Parti courir no 122. 9 mai 2025.
Je suis parti courir. En me donnant des tapes dans le dos. Ici je vous laisse quelques secondes pour vous faire une image… mais non, je ne me donnais pas des tapes dans le dos pour vrai. C’est juste une façon de parler. Vous me décevez un peu là. Vous me voyez, essayer de courir en me contorsionnant comme ça?
Probablement, oui, et je n’en suis pas vraiment fier.
Bref, des tapes dans le dos mais dans ma tête seulement, parce je venais d’avoir ce que je crois être vraiment une bonne idée.
À la radio, le ministre Drainville parlait des cellulaires bientôt bannis des écoles pour forcer les jeunes à communiquer entre eux directement, à socialiser réellement, sans intermédiaire numérique.
Excellente idée, que je me disais, imaginant des jeunes allumés et ricaneurs en train de jaser dans tous les coins de leur école, occupés à refaire le monde ou l’horaire de la journée, critiquer une chanson à la mode ou les travaux exigés par un prof, prendre position sur un enjeu de société ou le menu du jour.
Jaser, quoi.
Et c’est là que ça m’a frappé : pourquoi se limiter aux jeunes?
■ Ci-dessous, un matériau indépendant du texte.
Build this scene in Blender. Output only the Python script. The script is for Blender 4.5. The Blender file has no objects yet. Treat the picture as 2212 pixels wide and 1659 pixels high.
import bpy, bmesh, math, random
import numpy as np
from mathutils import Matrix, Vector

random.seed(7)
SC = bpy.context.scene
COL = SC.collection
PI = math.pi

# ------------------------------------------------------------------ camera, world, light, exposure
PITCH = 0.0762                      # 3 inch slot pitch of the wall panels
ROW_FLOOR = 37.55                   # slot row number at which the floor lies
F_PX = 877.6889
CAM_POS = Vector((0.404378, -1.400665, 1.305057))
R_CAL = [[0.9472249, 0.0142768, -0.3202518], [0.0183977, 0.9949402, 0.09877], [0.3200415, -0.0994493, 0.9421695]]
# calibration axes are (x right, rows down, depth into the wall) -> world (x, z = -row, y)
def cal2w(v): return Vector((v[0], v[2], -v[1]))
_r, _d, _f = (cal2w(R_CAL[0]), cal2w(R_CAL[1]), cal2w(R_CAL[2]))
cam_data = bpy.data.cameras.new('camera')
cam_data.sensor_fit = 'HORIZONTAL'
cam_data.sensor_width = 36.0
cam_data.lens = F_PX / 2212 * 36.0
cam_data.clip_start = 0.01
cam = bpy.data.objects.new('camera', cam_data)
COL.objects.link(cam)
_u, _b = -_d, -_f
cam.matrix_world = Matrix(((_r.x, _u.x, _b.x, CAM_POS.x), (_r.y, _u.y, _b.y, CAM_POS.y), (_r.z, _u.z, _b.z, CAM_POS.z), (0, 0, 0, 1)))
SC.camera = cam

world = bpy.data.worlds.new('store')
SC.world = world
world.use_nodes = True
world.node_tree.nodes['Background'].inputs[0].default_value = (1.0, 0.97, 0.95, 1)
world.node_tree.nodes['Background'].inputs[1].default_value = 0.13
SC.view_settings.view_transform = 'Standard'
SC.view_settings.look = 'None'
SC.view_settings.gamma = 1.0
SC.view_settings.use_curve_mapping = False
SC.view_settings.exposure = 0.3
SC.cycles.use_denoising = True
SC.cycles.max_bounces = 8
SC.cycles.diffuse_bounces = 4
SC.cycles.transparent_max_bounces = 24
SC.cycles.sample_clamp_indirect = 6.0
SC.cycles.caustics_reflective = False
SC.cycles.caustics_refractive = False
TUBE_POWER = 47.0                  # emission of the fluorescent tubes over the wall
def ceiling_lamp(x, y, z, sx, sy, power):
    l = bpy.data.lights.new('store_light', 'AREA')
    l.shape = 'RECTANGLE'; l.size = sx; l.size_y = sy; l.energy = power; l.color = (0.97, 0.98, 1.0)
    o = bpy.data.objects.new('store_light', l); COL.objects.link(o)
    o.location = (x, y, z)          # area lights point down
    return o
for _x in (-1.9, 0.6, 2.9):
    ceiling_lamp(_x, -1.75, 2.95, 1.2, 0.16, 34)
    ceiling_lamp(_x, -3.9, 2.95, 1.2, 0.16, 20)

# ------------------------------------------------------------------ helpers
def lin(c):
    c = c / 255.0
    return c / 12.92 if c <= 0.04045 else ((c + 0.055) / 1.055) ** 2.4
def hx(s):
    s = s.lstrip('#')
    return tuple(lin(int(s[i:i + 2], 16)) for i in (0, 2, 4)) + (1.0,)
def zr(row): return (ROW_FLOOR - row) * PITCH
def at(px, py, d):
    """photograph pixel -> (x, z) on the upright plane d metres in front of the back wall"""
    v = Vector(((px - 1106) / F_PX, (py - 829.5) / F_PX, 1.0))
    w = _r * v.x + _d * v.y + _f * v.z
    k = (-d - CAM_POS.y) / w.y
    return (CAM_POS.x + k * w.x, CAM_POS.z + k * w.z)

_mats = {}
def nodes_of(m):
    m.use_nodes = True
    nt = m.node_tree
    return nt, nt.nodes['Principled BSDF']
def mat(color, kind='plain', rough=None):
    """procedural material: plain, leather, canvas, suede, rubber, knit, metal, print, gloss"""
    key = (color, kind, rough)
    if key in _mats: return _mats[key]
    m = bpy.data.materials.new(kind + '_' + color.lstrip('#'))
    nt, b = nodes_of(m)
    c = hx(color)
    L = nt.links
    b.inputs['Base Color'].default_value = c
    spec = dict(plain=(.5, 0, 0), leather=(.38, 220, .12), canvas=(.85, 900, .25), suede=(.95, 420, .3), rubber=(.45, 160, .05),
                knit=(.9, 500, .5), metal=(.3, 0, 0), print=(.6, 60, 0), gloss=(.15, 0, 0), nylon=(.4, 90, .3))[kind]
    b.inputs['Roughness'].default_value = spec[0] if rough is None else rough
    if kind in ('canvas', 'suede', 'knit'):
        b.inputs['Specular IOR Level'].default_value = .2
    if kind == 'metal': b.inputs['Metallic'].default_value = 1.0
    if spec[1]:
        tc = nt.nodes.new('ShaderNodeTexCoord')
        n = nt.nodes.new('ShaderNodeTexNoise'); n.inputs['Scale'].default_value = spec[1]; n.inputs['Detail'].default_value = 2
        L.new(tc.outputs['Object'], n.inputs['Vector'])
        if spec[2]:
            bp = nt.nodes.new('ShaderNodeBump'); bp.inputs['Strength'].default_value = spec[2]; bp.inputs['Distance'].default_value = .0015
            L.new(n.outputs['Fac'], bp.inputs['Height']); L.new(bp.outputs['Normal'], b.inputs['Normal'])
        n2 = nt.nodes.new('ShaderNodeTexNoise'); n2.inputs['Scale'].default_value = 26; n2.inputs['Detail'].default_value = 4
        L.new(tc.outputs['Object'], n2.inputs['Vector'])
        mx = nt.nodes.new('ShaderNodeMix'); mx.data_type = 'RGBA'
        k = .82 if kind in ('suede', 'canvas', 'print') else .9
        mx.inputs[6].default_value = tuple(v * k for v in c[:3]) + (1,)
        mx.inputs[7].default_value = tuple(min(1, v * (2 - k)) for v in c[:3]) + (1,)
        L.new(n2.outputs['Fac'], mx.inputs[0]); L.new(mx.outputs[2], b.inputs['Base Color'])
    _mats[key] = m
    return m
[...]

Pourquoi ne pas se demander la même chose ? J’imagine déjà les restaurants, les salles d’attentes et autres lieux publics avec un grand panneau « cellulaires interdits » dans le seul but de forcer les utilisateurs à y vivre dans le vrai monde, pas dans le Cloud, à se sortir la tête des applications du téléphone pour regarder autour de soi et, pourquoi pas, engager la conversation avec un voisin.
J’ai déjà un nom pour ça, Le Grand Sevrage.
Ça marche, je l’ai vécu récemment. Dans une cafétéria, je venais de me prendre un café. Je m’assois à une grande table commune. Évidemment, la première chose que je fais c’est sortir mon iPhone quand un monsieur assis presque en face à la même table me fait une remarque amusante à propos du café.
Rien de super original. Juste une remarque amusante à propos du café. J’ai renvoyé la balle, quelque chose de pas plus original… et on s’est mis à parler, de tout et de rien, pendant une quinzaine de minutes.
Il attendait sa dame qui avait un rendez-vous, avait déjà habité dans mon coin, sa fille unique prenait les rênes de la compagnie familiale avec les difficultés que le passage d’une génération à une autre entraîne inévitablement, il en connaissait un bout sur l’immobilier et les voyages.
Bon joueur, il posait autant de questions qu’il donnait de réponses. Je lui ai raconté qu’on vendait la maison pour se relocaliser en condo, que nous étions des sportifs, que ma dame aurait bientôt un genou neuf et que notre fille se faisait tabasser et garrocher dans une fourgonnette pour les besoins de la télévision (ça, j’avoue, ça demande toujours quelques explications supplémentaires) et qu’on arrivait de l’Espagne.
Quinze minutes ont passé en quinze secondes. J’ai dû m’excuser, l’heure de mon rendez-vous approchait. Je l’ai salué sans même connaître son nom mais le pied un peu plus léger qu’un quart d’heure plus tôt.
Je venais de vivre, mesdames et messieurs, une authentique interaction humaine.
Avec le Grand Sevrage, nous allons devoir réapprendre l’art de la « conversation banale ». Dans ma tête, la « conversation banale » c’est une coche de mieux que les quelques phrases qu’on utilise souvent pour briser le silence, généralement à propos de la météo, des trous dans les routes et des Canadiens.
On vise le Small Talk, l’expression anglaise pour laquelle j’ai trouvé une jolie traduction, le « menu propos ». Menu propos! À quelque part entre l’insignifiance et l’importance.
Vous me direz ne pas être très doué pour ce genre de conversation? Pas de problème, j’ai pour vous une excellente recette qui tient en peu de mots : écoutez l’autre. Prêtez vraiment attention à la réponse de la personne en face et cette réponse vous inspirera très souvent une nouvelle question. C’est la recette des meilleurs intervieweurs. Ils n’ont pas un plan d’entrevue très élaboré. Ils écoutent et relancent la conversation.
Pendant des années, j’ai eu le plaisir de faire partie de l’équipe de formateurs d’un collègue et ami, Robert Pelletier. Nous formions des gens de tous les horizons professionnels à l’art de l’entrevue. Robert, un grand pro du domaine, avait une excellente expression pour résumer cette dynamique, il disait qu’elle lui venait de sa mère : « On a seulement UNE bouche mais on a DEUX oreilles. C’est pas pour rien ».
On est bien fait pareil.
Ceci dit, seriez-vous prêt, vous, à essayer le Grand Sevrage?